Na avaliação do superintendente do Ibama no Amazonas, Joel Araújo, a licença prévia para repavimentação da BR-319, emitida às vésperas da eleição do ano passado, tem grandes chances de ser cancelada. O documento ainda está vigente, mas a ministra do Meio Ambiente, Marina Silva, já disse que a autorização será ‘revisitada’. 

“As chances de ela ser cancelada são grandes, porque a licença foi emitida de forma desrespeitosa em relação às condicionantes da própria licença. Para quem conhece o processo licitatório é assim: você recebe uma licença de instalação prévia, mas tem uma série de condicionantes e você precisa fazer isso”, comenta Joel.

Uma reportagem publicada pelo site O Eco mostrou que foram apresentadas dez condicionantes no relatório de pedido para a licença.
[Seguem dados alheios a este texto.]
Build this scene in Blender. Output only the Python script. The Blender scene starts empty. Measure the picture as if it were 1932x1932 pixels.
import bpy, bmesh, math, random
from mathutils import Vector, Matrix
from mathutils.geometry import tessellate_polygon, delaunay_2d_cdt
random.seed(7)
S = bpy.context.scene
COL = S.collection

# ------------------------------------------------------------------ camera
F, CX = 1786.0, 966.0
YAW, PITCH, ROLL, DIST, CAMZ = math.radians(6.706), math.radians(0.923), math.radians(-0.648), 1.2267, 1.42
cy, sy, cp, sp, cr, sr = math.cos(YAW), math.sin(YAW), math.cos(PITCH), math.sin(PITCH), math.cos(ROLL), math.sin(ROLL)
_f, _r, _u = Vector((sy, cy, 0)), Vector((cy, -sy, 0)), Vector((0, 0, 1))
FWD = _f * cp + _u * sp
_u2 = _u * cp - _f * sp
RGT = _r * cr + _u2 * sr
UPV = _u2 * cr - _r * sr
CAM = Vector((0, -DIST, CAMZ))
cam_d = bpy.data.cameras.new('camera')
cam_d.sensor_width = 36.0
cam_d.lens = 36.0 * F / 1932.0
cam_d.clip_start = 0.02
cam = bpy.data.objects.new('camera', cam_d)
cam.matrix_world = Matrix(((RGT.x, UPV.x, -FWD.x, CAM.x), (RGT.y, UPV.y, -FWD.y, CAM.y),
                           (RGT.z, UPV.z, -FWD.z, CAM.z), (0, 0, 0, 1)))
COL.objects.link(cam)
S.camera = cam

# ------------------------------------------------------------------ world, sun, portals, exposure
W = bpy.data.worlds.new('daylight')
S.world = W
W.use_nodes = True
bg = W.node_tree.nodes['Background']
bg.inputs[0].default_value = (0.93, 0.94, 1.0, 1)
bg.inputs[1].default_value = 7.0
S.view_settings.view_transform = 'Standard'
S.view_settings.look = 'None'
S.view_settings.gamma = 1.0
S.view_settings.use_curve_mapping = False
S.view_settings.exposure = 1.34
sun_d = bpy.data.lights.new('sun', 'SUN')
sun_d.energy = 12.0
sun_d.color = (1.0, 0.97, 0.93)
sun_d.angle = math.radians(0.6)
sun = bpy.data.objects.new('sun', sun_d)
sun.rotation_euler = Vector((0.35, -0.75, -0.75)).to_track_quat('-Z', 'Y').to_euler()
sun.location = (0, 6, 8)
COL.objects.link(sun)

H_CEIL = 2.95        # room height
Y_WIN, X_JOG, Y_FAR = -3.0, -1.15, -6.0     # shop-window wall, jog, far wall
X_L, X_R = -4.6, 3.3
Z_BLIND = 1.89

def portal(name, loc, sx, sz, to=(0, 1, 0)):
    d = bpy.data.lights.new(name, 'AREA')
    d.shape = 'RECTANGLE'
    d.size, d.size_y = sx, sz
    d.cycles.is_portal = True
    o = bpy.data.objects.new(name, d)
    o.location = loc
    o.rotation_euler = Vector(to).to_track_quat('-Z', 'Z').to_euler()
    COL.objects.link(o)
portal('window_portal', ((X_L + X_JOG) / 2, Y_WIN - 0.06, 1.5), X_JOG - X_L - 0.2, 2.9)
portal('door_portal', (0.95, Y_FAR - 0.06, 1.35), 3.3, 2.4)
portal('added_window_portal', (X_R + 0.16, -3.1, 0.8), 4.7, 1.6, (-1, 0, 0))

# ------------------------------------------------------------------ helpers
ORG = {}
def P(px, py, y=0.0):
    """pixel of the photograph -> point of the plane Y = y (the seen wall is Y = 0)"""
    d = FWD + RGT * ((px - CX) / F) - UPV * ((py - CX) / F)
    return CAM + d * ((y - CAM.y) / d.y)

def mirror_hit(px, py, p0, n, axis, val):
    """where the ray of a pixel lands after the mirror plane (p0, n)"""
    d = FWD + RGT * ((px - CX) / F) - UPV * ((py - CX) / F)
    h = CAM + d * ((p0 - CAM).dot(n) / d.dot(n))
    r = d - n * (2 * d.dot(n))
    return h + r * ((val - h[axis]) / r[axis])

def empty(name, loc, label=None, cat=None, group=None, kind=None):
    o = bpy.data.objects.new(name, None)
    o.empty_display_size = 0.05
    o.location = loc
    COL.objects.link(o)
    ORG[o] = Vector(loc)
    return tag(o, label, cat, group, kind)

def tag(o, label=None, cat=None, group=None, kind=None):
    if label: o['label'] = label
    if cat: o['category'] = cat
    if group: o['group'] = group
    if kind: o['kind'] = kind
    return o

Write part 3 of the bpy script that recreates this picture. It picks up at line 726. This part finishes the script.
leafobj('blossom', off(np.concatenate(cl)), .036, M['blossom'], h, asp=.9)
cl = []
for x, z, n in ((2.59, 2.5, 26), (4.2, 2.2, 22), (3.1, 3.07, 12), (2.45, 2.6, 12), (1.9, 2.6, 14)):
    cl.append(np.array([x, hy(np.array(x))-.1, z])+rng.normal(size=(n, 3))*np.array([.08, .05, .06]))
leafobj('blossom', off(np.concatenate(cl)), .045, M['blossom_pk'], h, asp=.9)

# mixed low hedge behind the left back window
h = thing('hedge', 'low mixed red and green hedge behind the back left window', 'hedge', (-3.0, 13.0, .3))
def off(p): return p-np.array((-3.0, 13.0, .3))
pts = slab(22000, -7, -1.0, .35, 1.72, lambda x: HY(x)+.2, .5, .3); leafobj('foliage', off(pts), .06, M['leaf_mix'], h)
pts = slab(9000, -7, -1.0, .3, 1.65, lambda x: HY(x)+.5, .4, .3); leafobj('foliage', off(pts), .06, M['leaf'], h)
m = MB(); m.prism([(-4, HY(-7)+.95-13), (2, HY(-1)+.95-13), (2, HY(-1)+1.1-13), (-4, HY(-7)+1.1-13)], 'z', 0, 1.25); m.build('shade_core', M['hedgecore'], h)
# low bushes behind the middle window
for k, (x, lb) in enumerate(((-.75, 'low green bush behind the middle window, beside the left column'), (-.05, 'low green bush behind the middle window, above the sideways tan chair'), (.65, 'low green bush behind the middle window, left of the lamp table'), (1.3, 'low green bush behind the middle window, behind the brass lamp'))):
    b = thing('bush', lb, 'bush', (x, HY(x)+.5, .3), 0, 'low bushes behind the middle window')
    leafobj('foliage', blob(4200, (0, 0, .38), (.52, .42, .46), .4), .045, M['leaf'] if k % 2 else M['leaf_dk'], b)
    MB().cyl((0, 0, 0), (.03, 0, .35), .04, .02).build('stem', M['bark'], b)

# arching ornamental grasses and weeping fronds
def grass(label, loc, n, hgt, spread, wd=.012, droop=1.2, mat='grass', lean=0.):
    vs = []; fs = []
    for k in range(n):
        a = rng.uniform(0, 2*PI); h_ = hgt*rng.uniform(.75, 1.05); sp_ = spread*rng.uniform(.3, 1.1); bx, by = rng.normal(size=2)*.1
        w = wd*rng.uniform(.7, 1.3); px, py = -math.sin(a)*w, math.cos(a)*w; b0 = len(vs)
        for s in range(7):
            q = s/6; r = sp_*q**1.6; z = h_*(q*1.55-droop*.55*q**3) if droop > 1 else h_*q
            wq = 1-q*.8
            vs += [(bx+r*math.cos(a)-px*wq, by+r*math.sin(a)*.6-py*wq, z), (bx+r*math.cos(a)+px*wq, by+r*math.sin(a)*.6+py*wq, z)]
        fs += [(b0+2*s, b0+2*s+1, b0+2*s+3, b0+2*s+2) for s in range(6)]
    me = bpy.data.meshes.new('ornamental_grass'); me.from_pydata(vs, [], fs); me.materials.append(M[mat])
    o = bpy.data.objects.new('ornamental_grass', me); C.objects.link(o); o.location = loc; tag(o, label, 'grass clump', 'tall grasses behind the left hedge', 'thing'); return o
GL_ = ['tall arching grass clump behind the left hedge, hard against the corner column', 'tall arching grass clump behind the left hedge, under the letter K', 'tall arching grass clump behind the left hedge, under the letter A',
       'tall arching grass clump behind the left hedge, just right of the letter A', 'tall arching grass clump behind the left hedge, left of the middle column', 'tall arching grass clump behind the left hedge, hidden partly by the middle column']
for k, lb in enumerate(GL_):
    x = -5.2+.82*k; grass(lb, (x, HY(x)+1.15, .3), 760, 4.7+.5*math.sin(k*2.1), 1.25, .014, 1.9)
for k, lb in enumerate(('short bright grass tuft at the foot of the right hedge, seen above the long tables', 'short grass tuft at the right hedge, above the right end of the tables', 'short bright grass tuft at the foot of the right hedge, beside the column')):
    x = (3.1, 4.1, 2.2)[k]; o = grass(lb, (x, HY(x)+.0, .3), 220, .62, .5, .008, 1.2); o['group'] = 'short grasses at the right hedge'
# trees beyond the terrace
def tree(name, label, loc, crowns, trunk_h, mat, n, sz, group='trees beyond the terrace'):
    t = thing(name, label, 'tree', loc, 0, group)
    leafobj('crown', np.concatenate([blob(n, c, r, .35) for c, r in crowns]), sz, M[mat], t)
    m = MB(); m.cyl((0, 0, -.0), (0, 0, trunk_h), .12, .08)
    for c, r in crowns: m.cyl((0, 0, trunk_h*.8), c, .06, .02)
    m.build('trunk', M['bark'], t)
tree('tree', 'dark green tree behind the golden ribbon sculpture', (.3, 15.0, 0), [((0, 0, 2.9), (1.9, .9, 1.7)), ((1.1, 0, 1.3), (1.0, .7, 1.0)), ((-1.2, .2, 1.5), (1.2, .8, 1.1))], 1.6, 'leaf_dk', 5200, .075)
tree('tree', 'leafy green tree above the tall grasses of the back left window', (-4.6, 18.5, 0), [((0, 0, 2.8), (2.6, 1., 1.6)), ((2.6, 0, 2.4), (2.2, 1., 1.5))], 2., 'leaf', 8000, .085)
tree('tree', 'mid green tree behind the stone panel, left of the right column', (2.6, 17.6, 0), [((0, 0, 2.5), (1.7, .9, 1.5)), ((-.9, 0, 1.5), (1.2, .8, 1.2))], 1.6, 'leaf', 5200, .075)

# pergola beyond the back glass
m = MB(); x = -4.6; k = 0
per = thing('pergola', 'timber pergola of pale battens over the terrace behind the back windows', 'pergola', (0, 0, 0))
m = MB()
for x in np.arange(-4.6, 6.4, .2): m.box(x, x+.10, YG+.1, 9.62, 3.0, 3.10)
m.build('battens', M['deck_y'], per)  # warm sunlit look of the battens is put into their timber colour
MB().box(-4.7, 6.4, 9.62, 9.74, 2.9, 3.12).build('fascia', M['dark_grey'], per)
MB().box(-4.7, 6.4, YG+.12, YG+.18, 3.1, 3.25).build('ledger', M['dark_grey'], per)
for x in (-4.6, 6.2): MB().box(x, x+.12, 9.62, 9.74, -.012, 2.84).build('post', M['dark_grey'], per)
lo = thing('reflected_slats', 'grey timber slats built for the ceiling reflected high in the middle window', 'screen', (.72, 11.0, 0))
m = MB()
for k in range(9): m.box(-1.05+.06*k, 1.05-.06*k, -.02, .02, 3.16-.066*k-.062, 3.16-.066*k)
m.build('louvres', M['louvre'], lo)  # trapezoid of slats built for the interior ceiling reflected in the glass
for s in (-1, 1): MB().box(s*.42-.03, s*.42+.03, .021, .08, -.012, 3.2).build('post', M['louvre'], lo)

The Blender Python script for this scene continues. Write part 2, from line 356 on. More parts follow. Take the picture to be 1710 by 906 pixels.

Dentre elas, a elaboração de um plano de desenvolvimento e regularização fundiária ao longo da rodovia, e criação de vagas e autorização de concursos para agentes que atuariam contra crimes ambientais na região.
De acordo com o superintendente, a avaliação sobre o cancelamento ou permanência da licença será feita na sede do órgão em Brasília (DF).

Comentário

Marilene Corrêa, socióloga e  coordenadora  do laboratório de estudos geopolíticos da amazônia legal:  

 "As contradições vão ficar mais evidentes nesse novo momento, porque os projetos de sociedade não são lineares. Ou seja, o governo tem um projeto de sociedade e tem um ministério que quer proteger o meio ambiente, mas essa pasta vai ter que fazer contornos para atingir seu objetivo. 
Por outro lado, estão os políticos, as pessoas que lidam com outras pessoas, lidam diretamente com interesses. E esses interesses nem sempre são do Estado, mas de grupos, não coletivos. Então, essas contradições vão aparecer e talvez até se acirrar por determinado momento até que o Estado pactue uma relação necessária que nem prejudique o conjunto coletivo, não comprometa o futuro do meio ambiente, e nem comprometa também projetos mais próximos, por exemplo, de famílias que precisam sobreviver, de pessoas que não têm ocupação, de produção de uma subsistência imediata. Essas questões todas têm que ser resolvidas politicamente".